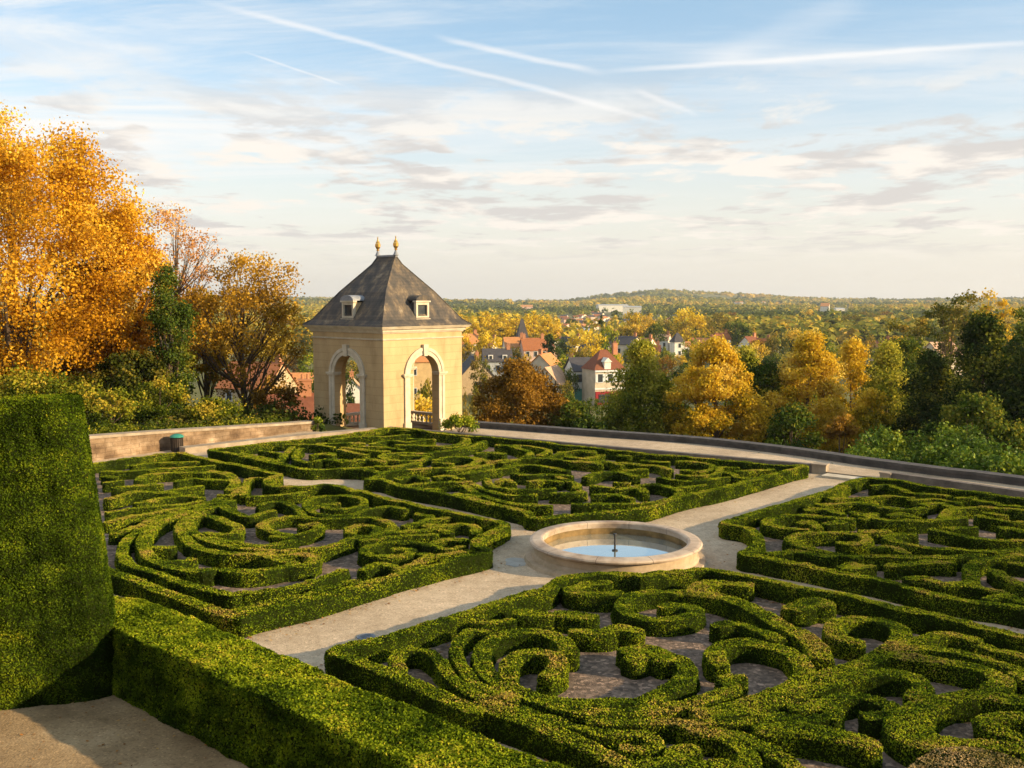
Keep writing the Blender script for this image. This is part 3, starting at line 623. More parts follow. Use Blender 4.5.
m = MB(); m.add([(1.655 * math.cos(k * math.pi / 36), 1.655 * math.sin(k * math.pi / 36), .20) for k in range(72)], [tuple(range(72))]); put('water', m.mesh('water', M_water), root)
m = MB(); m.tube([(0, 0, .10), (0, 0, .58)], .022, 8); m.tube([(0, 0, .56), (0, 0, .60)], .045, 8); m.tube([(0, 0, .18), (0, 0, .22)], .07, 10)
o = put('fountain_nozzle', m.mesh('nozzle', M_iron), root)
m = MB(); r_ = np.random.RandomState(3)
pts = [(.26 * (1 + .3 * r_.normal() * .6) * math.cos(k * .42) * 1.0, 0.42 * (1 + .2 * r_.normal() * .6) * math.sin(k * .42), 0) for k in range(15)]
m.add(pts, [tuple(range(15))])
M_wet = surf('wet_gravel', [(.3, (.28, .26, .22)), (.7, (.42, .40, .35))], 3, 6, .75, .3, 30, .01)
put('puddle', m.mesh('puddle', M_wet), None, (.10, 22.35, .005), 0, kind='structure')

# ------------------------------------------------------------------ small things
root = empty('litter_bin', 'dark litter bin with a green lid against the garden wall', 'litter bin', (-13.15, 38.9, 0), .95)
m = MB(); m.lathe([(.20, 0), (.215, .04), (.225, .52)], 20)
for k in range(20):
    a = k * 2 * math.pi / 20; m.tube([(.225 * math.cos(a), .225 * math.sin(a), .03), (.235 * math.cos(a), .235 * math.sin(a), .53)], .012, 4)
put('body', m.mesh('body', M_binbody), root)
m = MB(); m.lathe([(.02, .70), (.14, .68), (.24, .63), (.27, .585), (.27, .56), (.0, .56)], 20); put('lid', m.mesh('lid', M_binlid), root)
m = MB()
for a in (.6, 2.2, 3.8, 5.4): m.tube([(.21 * math.cos(a), .21 * math.sin(a), .5), (.21 * math.cos(a), .21 * math.sin(a), .57)], .012, 4)
put('lid_bracket', m.mesh('bracket', M_iron), root)
X, Y = gp(312, 664, .42)
root = empty('garden_sign', 'small dark red sign plate just showing over the low hedge', 'sign', (X, Y, 0), -.6)
m = MB(); m.box(-.2, .2, -.012, .012, .17, .25); put('plate', m.mesh('plate', M_redp), root)
m = MB(); m.box(-.012, .012, .013, .03, -.05, .2); put('post', m.mesh('post', M_iron), root)
X, Y = gp(366, 637, 0)
m = MB(); m.prism([(.17 * math.cos(k * .393), .17 * math.sin(k * .393)) for k in range(16)], -.02, .012)
for k in range(-2, 3): m.box(-.1, .1, k * .05 - .01, k * .05 + .01, .012, .018)
put('drain_cover', m.mesh('drain', M_plate), None, (X, Y, 0), .5, label='small round iron drain cover in the gravel path', category='drain cover')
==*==
_Aim_
Write out the listing word for word, omitting the pictures it holds.

_Reply to the task_
Keep writing the Blender script for this image. This is part 3, starting at line 623. More parts follow. Use Blender 4.5.
m = MB(); m.add([(1.655 * math.cos(k * math.pi / 36), 1.655 * math.sin(k * math.pi / 36), .20) for k in range(72)], [tuple(range(72))]); put('water', m.mesh('water', M_water), root)
m = MB(); m.tube([(0, 0, .10), (0, 0, .58)], .022, 8); m.tube([(0, 0, .56), (0, 0, .60)], .045, 8); m.tube([(0, 0, .18), (0, 0, .22)], .07, 10)
o = put('fountain_nozzle', m.mesh('nozzle', M_iron), root)
m = MB(); r_ = np.random.RandomState(3)
pts = [(.26 * (1 + .3 * r_.normal() * .6) * math.cos(k * .42) * 1.0, 0.42 * (1 + .2 * r_.normal() * .6) * math.sin(k * .42), 0) for k in range(15)]
m.add(pts, [tuple(range(15))])
M_wet = surf('wet_gravel', [(.3, (.28, .26, .22)), (.7, (.42, .40, .35))], 3, 6, .75, .3, 30, .01)
put('puddle', m.mesh('puddle', M_wet), None, (.10, 22.35, .005), 0, kind='structure')

# ------------------------------------------------------------------ small things
root = empty('litter_bin', 'dark litter bin with a green lid against the garden wall', 'litter bin', (-13.15, 38.9, 0), .95)
m = MB(); m.lathe([(.20, 0), (.215, .04), (.225, .52)], 20)
for k in range(20):
    a = k * 2 * math.pi / 20; m.tube([(.225 * math.cos(a), .225 * math.sin(a), .03), (.235 * math.cos(a), .235 * math.sin(a), .53)], .012, 4)
put('body', m.mesh('body', M_binbody), root)
m = MB(); m.lathe([(.02, .70), (.14, .68), (.24, .63), (.27, .585), (.27, .56), (.0, .56)], 20); put('lid', m.mesh('lid', M_binlid), root)
m = MB()
for a in (.6, 2.2, 3.8, 5.4): m.tube([(.21 * math.cos(a), .21 * math.sin(a), .5), (.21 * math.cos(a), .21 * math.sin(a), .57)], .012, 4)
put('lid_bracket', m.mesh('bracket', M_iron), root)
X, Y = gp(312, 664, .42)
root = empty('garden_sign', 'small dark red sign plate just showing over the low hedge', 'sign', (X, Y, 0), -.6)
m = MB(); m.box(-.2, .2, -.012, .012, .17, .25); put('plate', m.mesh('plate', M_redp), root)
m = MB(); m.box(-.012, .012, .013, .03, -.05, .2); put('post', m.mesh('post', M_iron), root)
X, Y = gp(366, 637, 0)
m = MB(); m.prism([(.17 * math.cos(k * .393), .17 * math.sin(k * .393)) for k in range(16)], -.02, .012)
for k in range(-2, 3): m.box(-.1, .1, k * .05 - .01, k * .05 + .01, .012, .018)
put('drain_cover', m.mesh('drain', M_plate), None, (X, Y, 0), .5, label='small round iron drain cover in the gravel path', category='drain cover')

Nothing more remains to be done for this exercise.